"Concerto para clarinete" mostra fluência contemporânea de Magnus Lindberg

02/12/2012 14:30

A- A+

Folha de São Paulo

compartilhar:

Faz parte da missão de uma orquestra como a Osesp dialogar com as diversas faces do contemporâneo. Além da mescla de obras escritas recentemente com outras mais tradicionais -- unidas por um tema comum --, esse diálogo pode também ser direto, isto é, através da encomenda de novas peças e do contato direto com compositores de destaque.

Quase todas as encomendas tem sido feitas a compositores brasileiros (foram cinco nesta temporada e estão previstas outras sete para 2013). Mas um dos momentos mais aguardados do ano tem sido, tradicionalmente, a semana em que a orquestra recebe um compositor internacional escolhido.

Em 2011 esteve aqui o inglês Thomas Adès, e para 2013 está confirmada a vinda de Lera Auerbach, jovem compositora de origem russa que apresentará uma co-encomenda da Osesp com a (orquestra alemã) Staatskapelle Dresden.

Esta semana foi dedicada a Magnus Lindberg. É difícil rotular o estilo do compositor finlandês; aos 54 anos, ele faz parte de uma geração bem sucedida de músicos nórdicos que inclui o maestro e compositor Esa-Pekka Salonen, seu conterrâneo.

A trajetória de Lindberg parte das complexidades estruturais do pós-guerra, mas abrange o espectralismo francês, a vanguarda da improvisação e até o punk rock berlinense. Tudo isso está presente em sua música -- mas não explica ela ser como é.

A Osesp preparou dois programas com suas obras, num total de cinco peças executadas. A titular Marin Alsop regeu "Parada", de 2001, e o "Concerto para clarinete e orquestra" (2001-2) em apresentação que teve também a "Sinfonia n.4" de Sergei Prokofiev (1891-1953).

Com solo do clarinetista finlandês Kari Kriikku, a quem a obra foi dedicada, o "Concerto" foi o momento mais interessante do programa estreado na quinta-feira: meia hora ininterrupta de virtuosismo instrumental, acompanhado por Alsop e Osesp com extrema segurança.

A formação solista com orquestra encontra o seu ponto historicamente mais bem sucedido nos muitos bons concertos para piano e -- em número bem menor -- em algumas obras para violino e violoncelo do repertório.

Para além desses instrumentos, a presença regular de outros poucos nas temporadas internacionais tem sido sempre pontual.
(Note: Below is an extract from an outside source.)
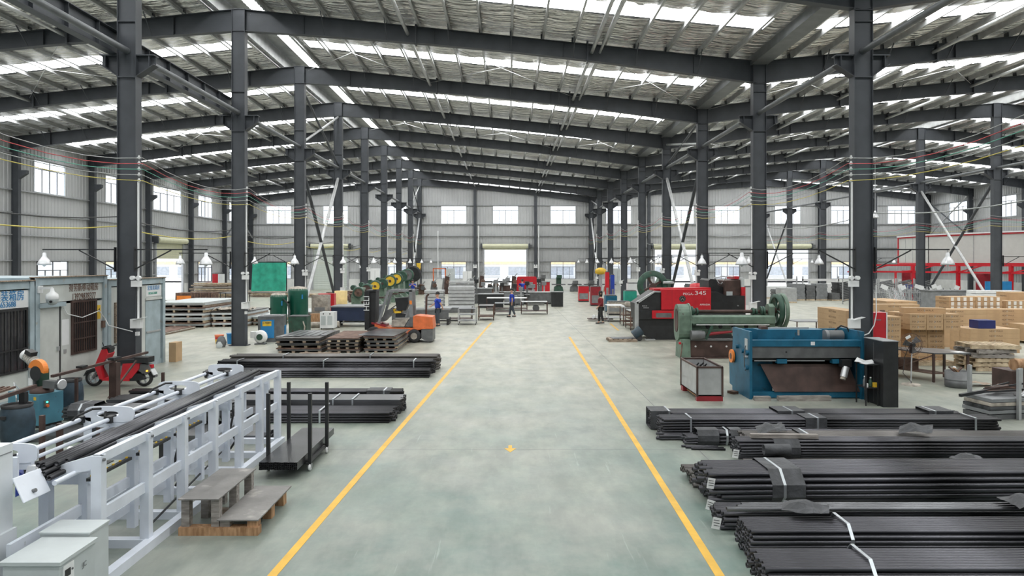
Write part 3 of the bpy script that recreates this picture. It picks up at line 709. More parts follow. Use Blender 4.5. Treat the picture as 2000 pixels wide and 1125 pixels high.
# ---------------- steel sheet stacks on pallets
def sheet_stack(x0, x1, y0, y1, layers, hh, label, group, top='sheet', tilt=0, pal='pallet'):
    t = thing('sheet_stack', label, 'sheet stack', ((x0 + x1) / 2, (y0 + y1) / 2, 0), tilt, group)
    w, d = (x1 - x0) / 2, (y1 - y0) / 2; z = 0
    for i in range(layers):
        jx, jy = random.uniform(-.06, .06), random.uniform(-.08, .08)
        pb = MB()
        for q in (-1, -.33, .33, 1): pb.box(q * (w - .08) - .05 + jx, q * (w - .08) + .05 + jx, -d + jy, d + jy, z, z + hh * .42)
        part('pallet_runner', pb, pal if i % 2 else 'wood', t)
        part('steel_sheet', MB().box(-w + jx, w + jx, -d + jy, d + jy, z + hh * .42, z + hh * .8), top, t)
        part('steel_sheet', MB().box(-w + jx * .4 - .03, w + jx * .4 - .03, -d - .04, d, z + hh * .8, z + hh), ('rust', top, 'tube_rust')[i % 3], t)
        z += hh
    return t
GS = 'steel sheet stacks behind the tube bundles'
a = sheet_stack(-7.9, -6.4, 23.4, 26.2, 3, .17, 'sheet stack nearest the compressor with loose grey strips on top', GS, 'tube_grey')
for i in range(6): part('loose_strip', MB().cb((-.7 + i * .26, .1 * (i % 2), .525), (.22, 2.3 - .15 * i, .012), rz=R(-3 + i)), 'sheet', a)
sheet_stack(-6.2, -5.1, 23.5, 26, 4, .125, 'middle sheet stack with curling brownish sheets', GS, 'tube_rust')
b = sheet_stack(-4.95, -3.85, 23.6, 26.1, 4, .135, 'shiny sheet stack beside the orange forklift', GS, 'sheet')
part('top_sheet', MB().cb((-.05, -.05, .57), (1.25, 2.4, .01), rz=R(-6), ry=R(1)), 'sheet', b, 'smooth glossy top sheet')
G2 = 'sheet stacks beyond the site cabins'
sheet_stack(-16.6, -14.3, 32.4, 36.5, 5, .24, 'tall white-topped sheet stack just beyond the cabins', G2, 'grey_box')
sheet_stack(-14.2, -12.6, 32.9, 36.2, 3, .24, 'lower sheet stack partly covered by a crumpled tarpaulin', G2, 'grey_box')
sheet_stack(-12.5, -11.2, 33.6, 37, 2, .22, 'lowest sheet stack close to the dark column', G2, 'grey_box')
sheet_stack(-15.7, -14.6, 29.2, 31.9, 1, .12, 'single flat sheet pallet on the floor before the tall stack', G2, 'rag')
sheet_stack(-12.6, -10.6, 37.4, 40, 2, .2, 'wide low sheet stack behind the green tanks', G2, 'grey_box')
mb = MB(); V = []; n = 8
for i in range(n + 1):
    for j in range(n + 1): V.append((i / n * 1.7 - .85, j / n * 1.2 - .6, .06 + .14 * abs(sin(i * 1.3 + j * .8)) + random.uniform(0, .05)))
mb.add(V, [[i * 9 + j, (i + 1) * 9 + j, (i + 1) * 9 + j + 1, i * 9 + j + 1] for i in range(n) for j in range(n)])
solo('tarpaulin', mb, 'rag', 'crumpled grey tarpaulin heaped on the lower sheet stack', 'tarpaulin', (-13.4, 33.6, .65))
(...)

Entre eles está sem dúvida o "Concerto para clarinete" de Mozart (1756-91), obra cheia de graça escrita no último ano de vida.

Há uma fluência na escrita solista de Lindberg que parece emergir desse passado, embora forma e sonoridade sejam de outra ordem. O "perpétuo devir" wagneriano -- apontado por Regina Porto -- está na raiz de sua poética, que parece empurrar tudo adiante, sem dó de abandonar cada momento conquistado com minúcia.

Ao lado da (admitida) influência da "Primeira Rapsódia para Clarinete" de Debussy (1862-1918), ecos do "Concerto para violino" de Alban Berg (1885-1935) também teimavam em ressoar, e se somavam ao brilhante controle das ressonâncias, uma arte à parte do compositor finlandês.

O público acompanhou com interesse. Pareceu ligeiramente impaciente durante parte da cadência, mas no fim aplaudiu com gosto. Essa é uma obra que merece ser ouvida mais vezes, o que é o caso também de "Parada", cuja parte principal traz um jogo entre estaticidade e mobilidade através de blocos harmônicos submetidos a espasmos de timbre.

Na segunda parte ouvimos a "Terceira" de Prokofiev, que será tema do segundo CD da Osesp regida por Alsop. O álbum fará parte da integral das sinfonias do compositor russo especialmente encomendada pelo selo Naxos.

A autoconfiança técnica de Prokofiev é tão intensa que pode levar sua música a um inesperado vazio representativo. Mas Marin Alsop nunca cai no jogo dos efeitos: segue passo a passo a escrita, desmembra e depois junta cada detalhe. E é assim que a arte do compositor aparece.